> _GIVEN TASK_:
Omit every picture, and retype the lines that run from the beginning of the data below through the line containing "12).build('tip_bead', tip, r)", inclusive.

> _DATASET SECTION_:
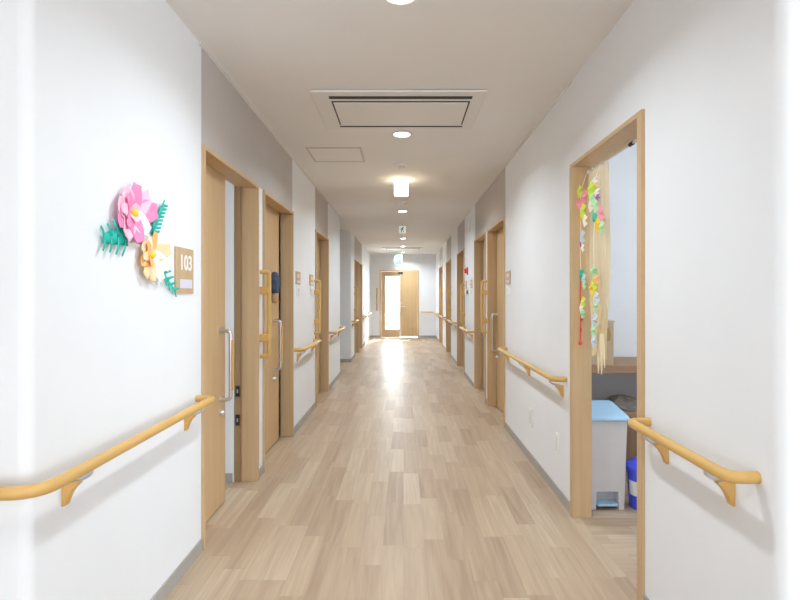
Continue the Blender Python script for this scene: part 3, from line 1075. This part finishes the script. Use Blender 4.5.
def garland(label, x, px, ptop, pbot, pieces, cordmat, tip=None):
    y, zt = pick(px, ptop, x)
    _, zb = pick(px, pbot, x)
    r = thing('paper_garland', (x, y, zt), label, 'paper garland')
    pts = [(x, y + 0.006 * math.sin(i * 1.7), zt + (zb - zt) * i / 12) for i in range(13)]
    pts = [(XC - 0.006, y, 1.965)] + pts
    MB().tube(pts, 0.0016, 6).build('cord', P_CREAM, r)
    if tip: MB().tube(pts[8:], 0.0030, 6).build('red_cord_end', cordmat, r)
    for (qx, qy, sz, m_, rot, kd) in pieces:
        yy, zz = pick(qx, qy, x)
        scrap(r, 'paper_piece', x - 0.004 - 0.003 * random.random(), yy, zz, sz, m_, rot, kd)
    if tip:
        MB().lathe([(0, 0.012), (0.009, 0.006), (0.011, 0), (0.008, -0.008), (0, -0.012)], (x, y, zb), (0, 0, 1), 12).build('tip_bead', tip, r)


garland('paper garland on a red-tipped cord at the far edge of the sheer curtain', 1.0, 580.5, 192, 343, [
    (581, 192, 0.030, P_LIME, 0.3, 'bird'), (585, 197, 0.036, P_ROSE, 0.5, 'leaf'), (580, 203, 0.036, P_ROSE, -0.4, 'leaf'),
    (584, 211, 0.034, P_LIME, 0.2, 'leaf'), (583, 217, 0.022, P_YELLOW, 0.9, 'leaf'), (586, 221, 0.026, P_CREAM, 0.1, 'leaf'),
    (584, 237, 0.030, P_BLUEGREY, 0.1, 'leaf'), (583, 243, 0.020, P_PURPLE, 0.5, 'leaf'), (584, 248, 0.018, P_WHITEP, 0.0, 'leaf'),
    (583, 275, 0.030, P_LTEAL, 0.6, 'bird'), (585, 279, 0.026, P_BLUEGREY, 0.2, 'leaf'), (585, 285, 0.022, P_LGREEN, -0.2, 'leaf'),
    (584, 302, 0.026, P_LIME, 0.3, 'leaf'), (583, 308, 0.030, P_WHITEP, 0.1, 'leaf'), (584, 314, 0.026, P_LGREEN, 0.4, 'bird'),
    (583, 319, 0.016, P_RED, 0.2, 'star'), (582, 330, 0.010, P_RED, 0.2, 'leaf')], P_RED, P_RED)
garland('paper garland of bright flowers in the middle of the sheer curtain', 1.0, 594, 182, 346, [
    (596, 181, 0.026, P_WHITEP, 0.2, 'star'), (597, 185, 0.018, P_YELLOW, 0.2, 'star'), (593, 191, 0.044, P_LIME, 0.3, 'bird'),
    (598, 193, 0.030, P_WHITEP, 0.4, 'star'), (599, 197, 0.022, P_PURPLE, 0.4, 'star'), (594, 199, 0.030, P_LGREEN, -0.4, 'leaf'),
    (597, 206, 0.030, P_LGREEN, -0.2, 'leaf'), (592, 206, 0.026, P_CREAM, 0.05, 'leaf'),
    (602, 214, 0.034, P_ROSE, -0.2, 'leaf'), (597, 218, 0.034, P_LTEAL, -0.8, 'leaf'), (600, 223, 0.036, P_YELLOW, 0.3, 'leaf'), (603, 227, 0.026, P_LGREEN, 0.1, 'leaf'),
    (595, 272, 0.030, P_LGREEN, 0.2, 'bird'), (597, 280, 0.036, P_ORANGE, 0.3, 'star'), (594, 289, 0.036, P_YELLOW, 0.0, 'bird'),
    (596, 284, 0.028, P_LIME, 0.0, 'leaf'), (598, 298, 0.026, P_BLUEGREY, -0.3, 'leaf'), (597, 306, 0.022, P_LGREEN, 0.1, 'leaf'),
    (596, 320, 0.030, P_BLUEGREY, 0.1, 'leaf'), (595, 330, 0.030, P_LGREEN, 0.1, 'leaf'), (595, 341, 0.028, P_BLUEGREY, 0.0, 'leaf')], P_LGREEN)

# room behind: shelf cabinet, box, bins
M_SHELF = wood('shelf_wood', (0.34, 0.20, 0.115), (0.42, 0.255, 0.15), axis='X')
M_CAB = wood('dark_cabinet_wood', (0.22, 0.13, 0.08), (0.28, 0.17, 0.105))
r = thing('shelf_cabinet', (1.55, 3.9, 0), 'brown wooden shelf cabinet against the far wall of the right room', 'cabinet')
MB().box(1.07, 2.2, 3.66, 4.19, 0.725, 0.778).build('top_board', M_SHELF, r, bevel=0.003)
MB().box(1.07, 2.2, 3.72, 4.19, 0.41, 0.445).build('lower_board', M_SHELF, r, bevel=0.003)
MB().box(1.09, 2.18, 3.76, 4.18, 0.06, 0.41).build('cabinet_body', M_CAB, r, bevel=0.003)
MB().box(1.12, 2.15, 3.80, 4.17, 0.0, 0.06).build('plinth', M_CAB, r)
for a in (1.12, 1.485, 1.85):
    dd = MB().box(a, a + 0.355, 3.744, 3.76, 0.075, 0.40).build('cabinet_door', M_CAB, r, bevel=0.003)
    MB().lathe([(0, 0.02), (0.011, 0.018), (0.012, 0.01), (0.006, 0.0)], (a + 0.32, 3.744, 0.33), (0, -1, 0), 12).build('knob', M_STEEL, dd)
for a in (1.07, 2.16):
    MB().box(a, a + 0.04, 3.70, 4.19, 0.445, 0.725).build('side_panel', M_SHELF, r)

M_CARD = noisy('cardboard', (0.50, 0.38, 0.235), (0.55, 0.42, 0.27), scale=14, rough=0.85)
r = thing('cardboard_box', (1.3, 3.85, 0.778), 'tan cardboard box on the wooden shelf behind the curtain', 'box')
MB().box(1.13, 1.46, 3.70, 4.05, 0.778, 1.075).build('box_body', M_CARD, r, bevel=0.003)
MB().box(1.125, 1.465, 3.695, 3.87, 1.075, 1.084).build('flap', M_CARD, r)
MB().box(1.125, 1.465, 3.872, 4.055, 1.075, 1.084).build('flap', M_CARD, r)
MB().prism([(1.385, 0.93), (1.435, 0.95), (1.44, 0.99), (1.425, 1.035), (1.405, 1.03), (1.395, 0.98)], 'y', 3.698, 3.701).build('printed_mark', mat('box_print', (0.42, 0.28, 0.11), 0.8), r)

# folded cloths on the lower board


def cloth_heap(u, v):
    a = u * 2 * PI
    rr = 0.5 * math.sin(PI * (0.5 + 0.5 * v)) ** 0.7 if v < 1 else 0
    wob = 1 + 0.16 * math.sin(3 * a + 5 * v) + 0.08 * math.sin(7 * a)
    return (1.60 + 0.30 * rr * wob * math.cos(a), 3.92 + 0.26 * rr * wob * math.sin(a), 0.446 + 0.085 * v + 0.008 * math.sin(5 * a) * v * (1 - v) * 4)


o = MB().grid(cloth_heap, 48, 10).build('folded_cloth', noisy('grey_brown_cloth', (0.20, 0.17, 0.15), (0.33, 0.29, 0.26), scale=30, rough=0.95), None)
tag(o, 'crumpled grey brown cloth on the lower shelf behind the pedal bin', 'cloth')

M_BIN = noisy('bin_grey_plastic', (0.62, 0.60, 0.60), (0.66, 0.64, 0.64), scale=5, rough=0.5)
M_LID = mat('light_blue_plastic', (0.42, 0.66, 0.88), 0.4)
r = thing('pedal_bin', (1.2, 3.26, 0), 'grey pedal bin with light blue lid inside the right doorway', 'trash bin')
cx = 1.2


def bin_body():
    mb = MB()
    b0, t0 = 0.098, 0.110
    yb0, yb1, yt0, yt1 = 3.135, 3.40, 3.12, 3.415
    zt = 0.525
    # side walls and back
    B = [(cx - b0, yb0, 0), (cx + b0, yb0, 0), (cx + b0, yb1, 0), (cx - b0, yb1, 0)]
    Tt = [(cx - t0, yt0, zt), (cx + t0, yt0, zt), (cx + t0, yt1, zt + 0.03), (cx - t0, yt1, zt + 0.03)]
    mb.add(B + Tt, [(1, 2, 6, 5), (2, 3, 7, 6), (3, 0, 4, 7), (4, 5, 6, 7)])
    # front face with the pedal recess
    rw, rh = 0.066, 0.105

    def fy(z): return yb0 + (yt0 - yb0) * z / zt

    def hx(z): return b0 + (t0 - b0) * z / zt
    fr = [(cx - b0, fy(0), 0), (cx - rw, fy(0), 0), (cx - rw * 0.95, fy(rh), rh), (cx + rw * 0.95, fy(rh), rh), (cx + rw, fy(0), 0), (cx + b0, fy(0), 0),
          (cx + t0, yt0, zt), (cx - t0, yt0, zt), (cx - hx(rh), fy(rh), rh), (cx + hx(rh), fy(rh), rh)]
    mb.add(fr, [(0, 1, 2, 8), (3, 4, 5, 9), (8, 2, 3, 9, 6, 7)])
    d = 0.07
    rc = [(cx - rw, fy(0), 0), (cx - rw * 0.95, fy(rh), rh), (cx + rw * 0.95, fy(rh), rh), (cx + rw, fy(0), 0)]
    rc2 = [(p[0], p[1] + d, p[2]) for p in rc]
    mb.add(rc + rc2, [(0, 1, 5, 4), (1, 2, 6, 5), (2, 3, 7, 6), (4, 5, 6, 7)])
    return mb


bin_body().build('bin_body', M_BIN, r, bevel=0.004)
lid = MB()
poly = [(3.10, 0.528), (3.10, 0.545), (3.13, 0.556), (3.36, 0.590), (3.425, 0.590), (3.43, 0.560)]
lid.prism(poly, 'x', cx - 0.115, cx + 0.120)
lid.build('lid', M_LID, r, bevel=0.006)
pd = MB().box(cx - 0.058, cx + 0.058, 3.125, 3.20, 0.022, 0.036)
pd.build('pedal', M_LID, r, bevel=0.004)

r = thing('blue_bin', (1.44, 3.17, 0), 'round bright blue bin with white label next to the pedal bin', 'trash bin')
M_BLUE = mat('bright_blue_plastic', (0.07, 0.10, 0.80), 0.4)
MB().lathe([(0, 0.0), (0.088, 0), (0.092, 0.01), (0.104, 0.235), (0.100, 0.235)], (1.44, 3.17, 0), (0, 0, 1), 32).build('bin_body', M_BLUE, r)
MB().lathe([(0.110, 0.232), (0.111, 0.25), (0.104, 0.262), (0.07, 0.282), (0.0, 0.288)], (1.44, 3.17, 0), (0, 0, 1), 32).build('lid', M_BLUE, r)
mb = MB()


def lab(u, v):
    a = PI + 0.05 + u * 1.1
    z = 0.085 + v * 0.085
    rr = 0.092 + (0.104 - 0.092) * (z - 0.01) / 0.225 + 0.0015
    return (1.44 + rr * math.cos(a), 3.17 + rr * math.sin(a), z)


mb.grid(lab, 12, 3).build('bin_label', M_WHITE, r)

> _TASK OUTPUT_:
Continue the Blender Python script for this scene: part 3, from line 1075. This part finishes the script. Use Blender 4.5.
def garland(label, x, px, ptop, pbot, pieces, cordmat, tip=None):
    y, zt = pick(px, ptop, x)
    _, zb = pick(px, pbot, x)
    r = thing('paper_garland', (x, y, zt), label, 'paper garland')
    pts = [(x, y + 0.006 * math.sin(i * 1.7), zt + (zb - zt) * i / 12) for i in range(13)]
    pts = [(XC - 0.006, y, 1.965)] + pts
    MB().tube(pts, 0.0016, 6).build('cord', P_CREAM, r)
    if tip: MB().tube(pts[8:], 0.0030, 6).build('red_cord_end', cordmat, r)
    for (qx, qy, sz, m_, rot, kd) in pieces:
        yy, zz = pick(qx, qy, x)
        scrap(r, 'paper_piece', x - 0.004 - 0.003 * random.random(), yy, zz, sz, m_, rot, kd)
    if tip:
        MB().lathe([(0, 0.012), (0.009, 0.006), (0.011, 0), (0.008, -0.008), (0, -0.012)], (x, y, zb), (0, 0, 1), 12).build('tip_bead', tip, r)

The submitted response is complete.